Taliban bomb attacks killed at least eight people, including women and children, in Afghanistan on Tuesday, June 12 officials said, according to AFP.
A suicide bomber on a bicycle targeted a police patrol in the main market of Chahar Bolak, a small town in the northern province of Balkh, regional police spokesman Lal Mohammad Ahmadzi told AFP.
The interior ministry in Kabul confirmed the incident, saying three civilians were killed and five police officers were wounded.
Hours earlier, a roadside bomb ripped through a minibus in the central province of Wardak, killing five civilians, an official said.

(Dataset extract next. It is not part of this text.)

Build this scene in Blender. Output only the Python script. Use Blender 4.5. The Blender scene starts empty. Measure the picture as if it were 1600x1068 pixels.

Provincial government spokesman Sahidullah Shahid said a mine exploded under the minibus, killing five civilians, including women and children. "Two others are injured," Shahid said.
Four other passengers survived the explosion in the restive province's Sayed Abad district, he said.
Authorities blamed both attacks on the "enemies of Afghanistan", a phrase commonly used by Afghan officials to refer to Taliban and other insurgents.
On Monday, a roadside bomb killed five people in northern Afghanistan and last week twin suicide bombings killed 23 people in the south.
Taliban insurgents regularly use improvised roadside bombs to target Afghan and Western military forces, but they often kill civilians who use the same roads.
For the past five years the number of civilians killed in the war has risen steadily, reaching a record 3,021 in 2011 -- the vast majority caused by insurgents, the United Nations says.
The Taliban are still fighting a bitter insurgency more than a decade after being toppled from power by the 2001 U.S.-led invasion.